Ma allora, come sempre, che fare? Se anche – e siamo lontani dall’esserne persuasi – la motivazione umanitaria fosse sufficiente per giustificare l’intervento, come sostiene Peter Singer richiamando il disastro del Rwanda, non si può nascondere (è Singer stesso a ricordarlo) che la risoluzione dell’Onu non autorizza all’intervento militare. In ottica utilitaristica ma nella sua versione consequenzialista, i rischi collaterali contano eccome. Non sarebbe stato meglio tentare di ottenere il risultato sperato adottando misure deterrenti e sanzioni di elevata efficacia, puntando proprio (e unicamente) sulle ragioni umanitarie dell’opposizione a Gheddafi? La soluzione di Nancy è poi del tutto insoddisfacente: perché attendere (che l’intervento militare abbia successo) per impedire (in seconda battuta, appunto) il ritorno dei sordidi interessi materiali sulla scena politica? Così facendo, ci si piegherebbe alla volontà occidentale, spiega Badiou, di reprimere il carattere “inatteso e intollerabile” (per i signori della guerra occidentali) della rivolta egiziana e tunisina, “l’autonomia politica” e “l’indipendenza” dei rivoltosi arabi.
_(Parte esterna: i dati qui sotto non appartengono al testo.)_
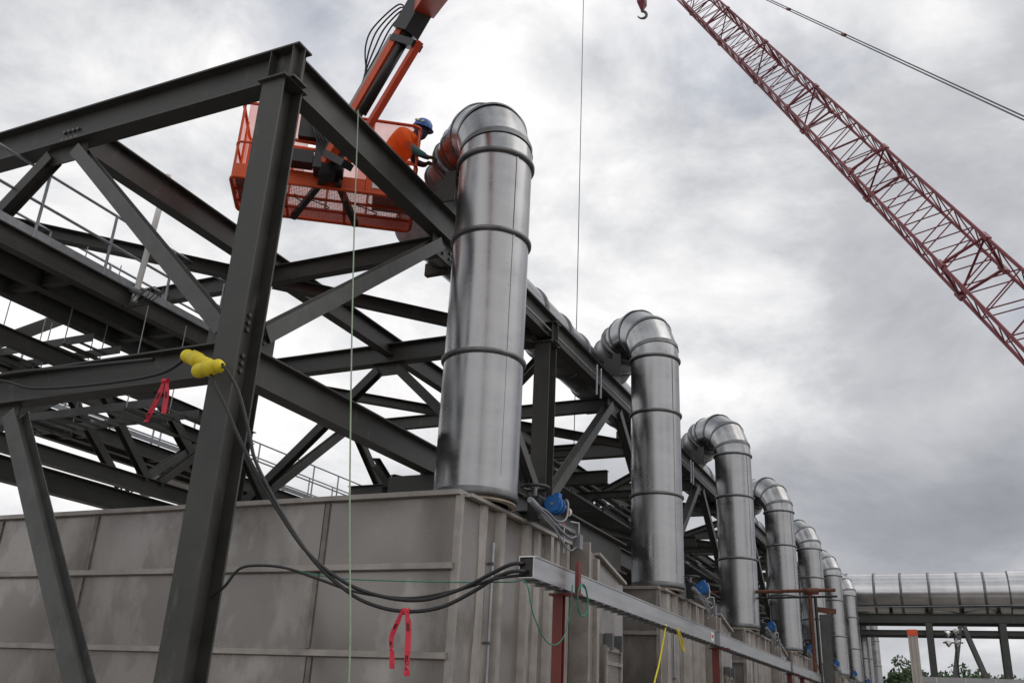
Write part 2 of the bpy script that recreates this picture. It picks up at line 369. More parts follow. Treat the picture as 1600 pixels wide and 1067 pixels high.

Badiou ha ragione: come scrivevo in questo blog qualche post fa, il mondo multipolare ha le sue esigenze. Non basta ricordare che l’imperialismo occidentale dei tempi della guerra fredda e degli anni immediatamente successivi non può più ambire a dominare il mondo. La vera rivoluzione giungerà quando l’Occidente avrà imparato a fare un passo indietro, ad accettare la differenza, a capire che il concetto di sovranità è ancora più importante, ora che il mondo è globalizzato. Quello di Nancy è un errore logico: è proprio il mondo che vorremmo, la società (internazionale) nella quale vorremmo vivere, per usare le parole scritte da Singer in altri saggi, che ci chiama a rivisitare i tradizionali criteri della logica interventista. E il mondo nel quale vorremmo vivere, oggi e domani, non è quello di Sarkozy e Cameron, ma uno che i paesi arabi, così come quelli dell’America Latina e quelli asiatici, siano legittimati a costruire in posizione di indipendenza e di pari diritti rispetto alle nazioni occidentali.